Equilibres inchangés
Cette mesure de l’influence est nécessaire au bon fonctionnement de notre démocratie sociale, dont les règles ont été modifiées par plusieurs lois adoptées durant le quinquennat de François Hollande. Les accords collectifs, à l’échelon national ou au niveau des branches, ne peuvent, en effet, s’appliquer à toutes les entreprises qu’ils visent que s’ils ont été paraphés par des organisations jugées représentatives. Pour se voir accorder cette qualité, il faut franchir le seuil de 8 % (soit des entreprises adhérentes, soit des salariés employés). Le Medef, la CPME et l’U2P remplissent cette condition.

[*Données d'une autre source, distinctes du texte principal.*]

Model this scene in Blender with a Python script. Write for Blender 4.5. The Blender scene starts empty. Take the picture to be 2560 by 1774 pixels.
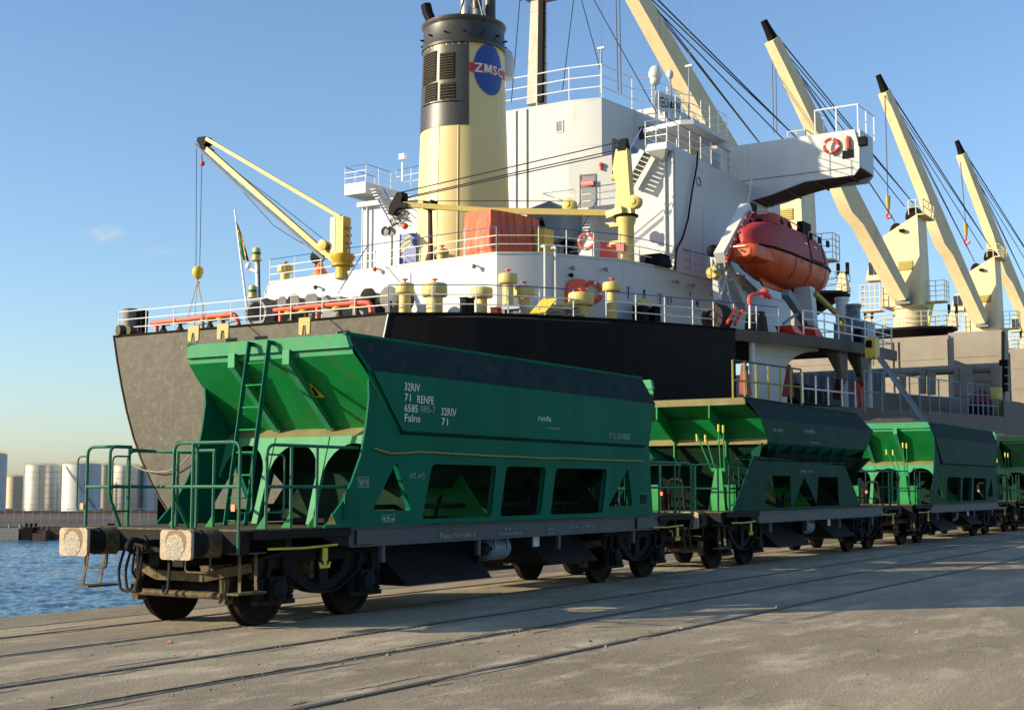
import bpy, bmesh, math, random
from mathutils import Vector, Matrix
from mathutils.geometry import tessellate_polygon
random.seed(7)
PI = math.pi
rad = math.radians
sc = bpy.context.scene
C = sc.collection

# ------------------------------------------------------------------ camera, sky, sun, exposure
# world frame: +x runs along the quay and the train, +y towards the ship, z = 0 is the top of the rails
CAM = Vector((0, 0, 1.72)); YAW = rad(31.82); PITCH = rad(5.56); FPX = 3400.0
Fv = Vector((math.cos(PITCH)*math.cos(YAW), math.cos(PITCH)*math.sin(YAW), math.sin(PITCH)))
Rv = Vector((math.sin(YAW), -math.cos(YAW), 0))
Uv = Rv.cross(Fv)
cd = bpy.data.cameras.new('camera'); cam = bpy.data.objects.new('camera', cd); C.objects.link(cam)
cam.location = CAM
cam.rotation_euler = Matrix((Rv, Uv, -Fv)).transposed().to_euler()
cd.sensor_width = 36; cd.lens = 36*FPX/2560; cd.clip_start = 0.1; cd.clip_end = 6000
sc.camera = cam

SUN_AZ = rad(134); SUN_EL = rad(18)
sunv = Vector((math.cos(SUN_EL)*math.cos(SUN_AZ), math.cos(SUN_EL)*math.sin(SUN_AZ), math.sin(SUN_EL)))
w = bpy.data.worlds.new('World'); sc.world = w; w.use_nodes = True
nt = w.node_tree; nt.nodes.clear()
wo = nt.nodes.new('ShaderNodeOutputWorld'); bg = nt.nodes.new('ShaderNodeBackground'); sky = nt.nodes.new('ShaderNodeTexSky')
sky.sky_type = 'NISHITA'; sky.sun_disc = False; sky.sun_elevation = SUN_EL; sky.sun_rotation = PI/2 - SUN_AZ
sky.air_density = 1.0; sky.dust_density = 0.8; sky.ozone_density = 3.6; sky.altitude = 0
bg.inputs['Strength'].default_value = 0.129
nt.links.new(sky.outputs[0], bg.inputs[0]); nt.links.new(bg.outputs[0], wo.inputs[0])
sd = bpy.data.lights.new('sun', 'SUN'); sd.energy = 5.0; sd.angle = rad(0.5); sd.color = (1.0, 0.81, 0.56)
so = bpy.data.objects.new('sun', sd); C.objects.link(so); so.rotation_euler = sunv.to_track_quat('Z', 'Y').to_euler()
so.location = (0, 0, 60)
sc.view_settings.view_transform = 'Standard'; sc.view_settings.look = 'None'
sc.view_settings.exposure = 0.76; sc.view_settings.gamma = 1.0; sc.view_settings.use_curve_mapping = False
sc.cycles.max_bounces = 6; sc.cycles.diffuse_bounces = 3; sc.cycles.glossy_bounces = 3; sc.cycles.sample_clamp_indirect = 6

# ------------------------------------------------------------------ survey: sight lines from the camera station met with real planes
SV = {'D': (0, 0, 1.11159), 'A': (240, 300, .3759), 'B': (850, 0, .3133), 'C': (850, 350, .3691), 'S': (1250, 0, .4125),
      'E': (1650, 400, .3759), 'F': (2060, 400, .3759), 'G': (1000, 600, .3257), 'H': (1800, 750, .3759), '1': (0, 1000, .485),
      '2': (400, 800, .3908), '3': (900, 1000, .3908), '4': (1550, 950, .4386), '5': (0, 1100, .1954), '6': (120, 1280, .2171),
      '7': (580, 1280, .2171), '8': (1580, 1040, .2506), '9': (1580, 230, .1567), 'X': (640, 640, .2171)}
def at(k, u, v, x=None, y=None, z=None):
    o = SV[k]; px = o[0]+u*o[2]; py = o[1]+v*o[2]
    d = Fv + Rv*((px-1280)/FPX) + Uv*((887-py)/FPX)
    if x is not None: t = (x-CAM.x)/d.x
    elif y is not None: t = (y-CAM.y)/d.y
    else: t = (z-CAM.z)/d.z
    return CAM + d*t
def far(u, Z, z):                                   # ground plan point for a bearing u at distance Z ahead
    a = YAW - math.atan((u*1.11159-1280)/FPX); r = Z/math.cos(a-YAW)
    return Vector((r*math.cos(a), r*math.sin(a), z))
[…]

Les résultats dévoilés mercredi vont aussi servir à fixer le montant de financements octroyés aux mouvements patronaux par un fonds paritaire (géré par l’Association de gestion du fonds paritaire national, AGFPN). Ils permettront, par ailleurs, de désigner les conseillers prud’homaux (issus du collège employeurs) en fonction de l’audience ainsi calculée.
Y a-t-il des bouleversements à attendre ? Non, les grands équilibres qui prévalaient jusqu’à présent restent, grosso modo, inchangés. Un bémol, toutefois : le Medef recevra un tout petit peu moins d’argent de l’AGFPN. « Ça va nous obliger à être vertueux. On fera mieux avec moins », réagit-on dans l’entourage de M. Gattaz. En revanche, le mouvement qu’il préside conserve sa position dominante dans les instances paritaires (Unedic, etc.). Il dispose même désormais d’une sorte de droit de veto puisqu’une organisation dont le poids est supérieur à 50 % peut s’opposer à l’application d’un accord (ce qui est son cas, à l’échelon interprofessionnel notamment). L’expérience a toutefois montré qu’un « deal » pouvait difficilement être conclu sans le Medef.
« Hold-up du siècle » et « bidouillage »
Le président de la CPME, François Asselin, en conclut que la mesure de la représentativité patronale est « un quasi-non-événement ». Elle « ne change pas fondamentalement [la donne] », renchérit-on au Medef. Vice-président de l’U2P, Michel Chassang regrette, lui, que le critère des effectifs de salariés ait été ajouté en cours de route, alors qu’initialement seul le nombre d’entreprises avait été retenu pour apprécier les forces en présence : ce faisant, le gouvernement a permis au Medef de préserver sa suprématie. M. Chassang y voit « le hold-up du siècle ».
La CPME avait ses propres griefs : pour elle, le calcul des adhérents de l’U2P n’aurait pas dû prendre en compte les entreprises membres de l’UNAPL – l’une des composantes de cette organisation. Pas du tout, a objecté le ministère du travail. Mais M. Asselin, le patron de la CPME, continue de penser que tout le processus de pesée donne une « impression de bidouillage » : « Il fallait que le Medef reste majoritaire et que l’U2P soit représentative », dit-il.
Un adhérent du Medef déplore, pour sa part, que le nombre de sociétés « engagées dans le combat syndical » soit si faible : d’un côté, 420 000 adhésions, de l’autre, 3,4 millions d’entreprises. « C’est très insuffisant », lâche-t-il.